Tuesday, February 27, 2024

Forget Not

 








What was the name of your third grade teacher?  What street did you live on when you were 15?  Do

you recall the face of  your childhood best friend?  The memories I have of Mrs. Fenn, or my friend

Donna are  firmly set in my brain and while I don’t think of these things everyday, if I want to recall
them, I have only to remember.  

Psalm 103 begins  “Bless the Lord, oh my soul and all that is within me bless His holy name.

                                Bless the Lord, oh my soul and forget not all His benefits.”


Why does the psalmist tell us to ‘forget not’?  Why not just say Remember all His benefits?

There can’t be much difference between an injunction to remember and one to  “forget not.”


I would contend that in order to not forget something, it has to be available to remember. In other words, we have to have something in our minds in order to not forget it.  It is similar to a call to remember something, but in a more forceful, pointed way.  
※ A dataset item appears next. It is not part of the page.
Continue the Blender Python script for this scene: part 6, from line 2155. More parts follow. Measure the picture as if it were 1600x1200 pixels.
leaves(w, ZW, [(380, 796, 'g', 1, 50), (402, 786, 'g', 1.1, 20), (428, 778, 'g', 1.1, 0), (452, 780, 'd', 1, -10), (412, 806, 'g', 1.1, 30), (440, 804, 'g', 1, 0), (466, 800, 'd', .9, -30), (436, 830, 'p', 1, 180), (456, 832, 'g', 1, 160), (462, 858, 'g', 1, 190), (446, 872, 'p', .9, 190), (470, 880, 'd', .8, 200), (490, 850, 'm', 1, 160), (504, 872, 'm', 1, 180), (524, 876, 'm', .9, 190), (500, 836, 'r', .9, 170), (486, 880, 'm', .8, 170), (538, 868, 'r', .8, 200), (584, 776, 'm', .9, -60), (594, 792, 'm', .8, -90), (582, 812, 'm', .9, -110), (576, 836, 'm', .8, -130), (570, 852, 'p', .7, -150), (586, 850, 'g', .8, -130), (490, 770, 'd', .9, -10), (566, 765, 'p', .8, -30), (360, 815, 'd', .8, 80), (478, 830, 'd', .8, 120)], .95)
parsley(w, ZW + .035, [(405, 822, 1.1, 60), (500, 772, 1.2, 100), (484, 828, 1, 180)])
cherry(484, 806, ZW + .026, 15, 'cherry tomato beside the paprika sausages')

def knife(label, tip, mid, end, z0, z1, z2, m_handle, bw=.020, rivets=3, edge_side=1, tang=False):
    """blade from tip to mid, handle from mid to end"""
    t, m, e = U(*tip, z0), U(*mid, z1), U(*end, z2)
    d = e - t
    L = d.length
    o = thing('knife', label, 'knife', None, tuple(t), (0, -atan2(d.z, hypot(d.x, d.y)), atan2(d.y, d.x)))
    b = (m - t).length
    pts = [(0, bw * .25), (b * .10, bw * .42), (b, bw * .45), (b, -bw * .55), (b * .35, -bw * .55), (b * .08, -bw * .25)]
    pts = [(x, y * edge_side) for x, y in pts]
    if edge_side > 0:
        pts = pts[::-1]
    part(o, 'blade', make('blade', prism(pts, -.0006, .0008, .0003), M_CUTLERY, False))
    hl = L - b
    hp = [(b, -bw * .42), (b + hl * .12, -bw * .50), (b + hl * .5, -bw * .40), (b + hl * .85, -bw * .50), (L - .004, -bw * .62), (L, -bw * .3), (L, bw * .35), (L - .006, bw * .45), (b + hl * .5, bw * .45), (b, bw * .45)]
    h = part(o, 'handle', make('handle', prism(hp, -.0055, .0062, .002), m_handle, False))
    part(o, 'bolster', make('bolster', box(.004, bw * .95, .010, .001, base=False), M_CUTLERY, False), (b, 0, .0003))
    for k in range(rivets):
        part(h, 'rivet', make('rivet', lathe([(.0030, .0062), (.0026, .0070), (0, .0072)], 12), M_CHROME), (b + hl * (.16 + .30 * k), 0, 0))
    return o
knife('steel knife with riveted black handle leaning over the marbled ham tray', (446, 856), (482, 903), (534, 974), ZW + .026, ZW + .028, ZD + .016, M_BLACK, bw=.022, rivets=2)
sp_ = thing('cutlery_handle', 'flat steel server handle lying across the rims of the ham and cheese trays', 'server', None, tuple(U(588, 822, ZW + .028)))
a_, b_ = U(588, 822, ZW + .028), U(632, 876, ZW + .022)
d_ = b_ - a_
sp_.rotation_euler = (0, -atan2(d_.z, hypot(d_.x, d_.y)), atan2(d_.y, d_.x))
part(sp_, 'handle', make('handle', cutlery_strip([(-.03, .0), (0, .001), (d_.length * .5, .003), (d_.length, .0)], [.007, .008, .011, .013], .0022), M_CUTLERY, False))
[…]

We are told to not forget all the benefits of the Lord, but do we even know the benefits?  Have we stored them in our memories so that we can recall them and not forget?  And where can we learn all the benefits of the Lord?  If the psalmist tells us there are benefits for us from God, we can be certain that God will show us what those benefits are. 

 Since God has chosen to reveal Himself in the scriptures, that is the place to find the accounting of all He has given us.  Think of it as His letter to the creatures He has made and read it as such.  Avoid the trap of imagining what He has done for us and read His own account.  There is no substitute for hearing about Someone from their own lips. 

Do you find it amazing that God has given us benefits?  In fact this psalm goes on to list at least five things which are to our benefit from the hand of God.  The amazing undertaking of God to aid  His creation, to work for the good of it is astonishing especially in light of the great gap that is between us and our maker. 

Yet that is just what God has done.  We can  know and appreciate these benefits, but it will  take both our  time and our  effort. 

 If you take the opportunity to get to know God and all that He has done for us, a second step is to put those benefits from God into your memory, to commit to memory all the benefits. Memorize the scriptures, read them over and over, repeat them out loud. Don’t place yourself in a position where you might forget.  To work on remembering what God has said and the benefits He has given you is to fill your heart and mind with all that is good and beautiful.  It will only build you up in the faith and give you the peace of knowing that you can “forget not all His benefits.”